[SOLVED] Simple form with mysql

[nadz]

ok, i am just trying to make a simple form at the moment that logs the users id and name. basically i have a form that asks for the users name and email address, it checks if the email address is registered by checking if there is an "id" present with the email address in my "user" table. I would like it to create an entry in my "crush" table with the users name and id. and if the email address does not match an id it should echo "id incorrect" or the login form. i have this code but it always echoes invalid id, even when i put the right details in:

 

<?php

if (!$_POST)
{
  include("form.php");
}

$dbhost = 'mysql.d****.co.uk';
$dbuser = 'nextman';
$dbpass = '*****';
$conn = mysql_connect($dbhost, $dbuser, $dbpass) or die                      ('Error connecting to mysql');

$dbname = 'main';
mysql_select_db($dbname);

$fetch=mysql_fetch_assoc(mysql_query("SELECT `id` FROM `user` WHERE `email`='$email'"));
  $id = $fetch['id'];

$id = isset($_GET['id'])?$_GET['id']:0;

	if ($id > 0) {

	$name = $_POST['txtName'];
	$email = $_POST['txtEmail'];

	mysql_query("INSERT INTO `crush` (name, id) VALUES ('$name', '$id')");

	include("member.php");
	}
	else 
	{
		echo 'invalid entry id';
	}

?>

[nadz]

UPDATE: ive got the form to work properly now, but i have another problem.
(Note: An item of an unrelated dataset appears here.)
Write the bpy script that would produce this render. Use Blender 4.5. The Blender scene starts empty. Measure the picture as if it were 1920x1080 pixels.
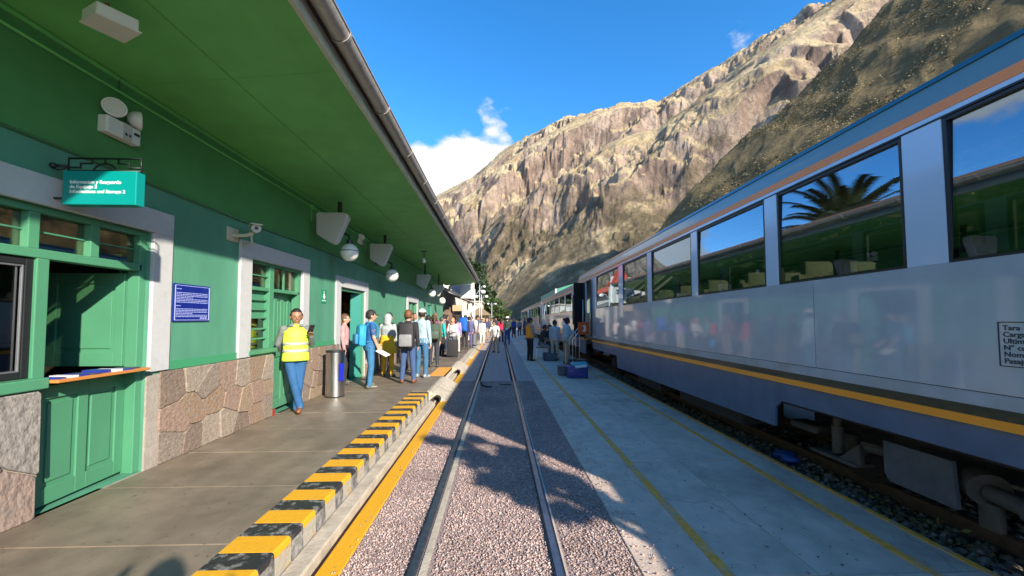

At the bottom of the original form there is "invalid id" -

[cooldude832]

your idea is good except try using (take all you need in the query because if its right it prevents a need for a second query to retrive info (don't use get/post info for you will develop caps issue  also you never define $email maybe you are missing:

<?php
$email = $_POST['email'];
$fetch = mysql_query("SELECT `id`, `username`, `email` FROM `user` WHERE `email`='$email'");
if(mysql_count_rows($fetch) > 0)
{
  //User is already a member load the mysql data
}
else
{
//user is not part of the table so add to table via an insert
}
?>

[cooldude832]

your issue is because your logic never says don't query.  It always queries it merly ads the form if !$_POST  try saying

 

if($_POST)

{query and test}

else

{

include(form.php);

}

[nadz]

UPDATE: ive also fixed that problem. sorry, i just took one detailed look at every single line of code and found 2 mistakes.

 

thankyou for the quick replies anyway.

[cooldude832]

probably not a big deal for your page but using the if($_POST) isn't a very common method of testing if a form is submitted there are better ways you might want to explore

[nadz]

hi, ive tried using this code instead but im getting a "Call to undefined function mysql_count_rows()" error. i got everything to work using the old code but i thought id try this if its more efficient.

 

your idea is good except try using (take all you need in the query because if its right it prevents a need for a second query to retrive info (don't use get/post info for you will develop caps issue  also you never define $email maybe you are missing:

<?php
$email = $_POST['email'];
$fetch = mysql_query("SELECT `id`, `username`, `email` FROM `user` WHERE `email`='$email'");
if(mysql_count_rows($fetch) > 0)
{
  //User is already a member load the mysql data
}
else
{
//user is not part of the table so add to table via an insert
}
?>

[cooldude832]

whops sorry its mysql_num_rows not mysql_count_rows try that and it should help

[nadz]

hi thanks, i just realised that and changed it but now im getting "mysql_num_rows(): supplied argument is not a valid MySQL result resource"

[nadz]

hi, i fixed the issue. thanks alot for your help.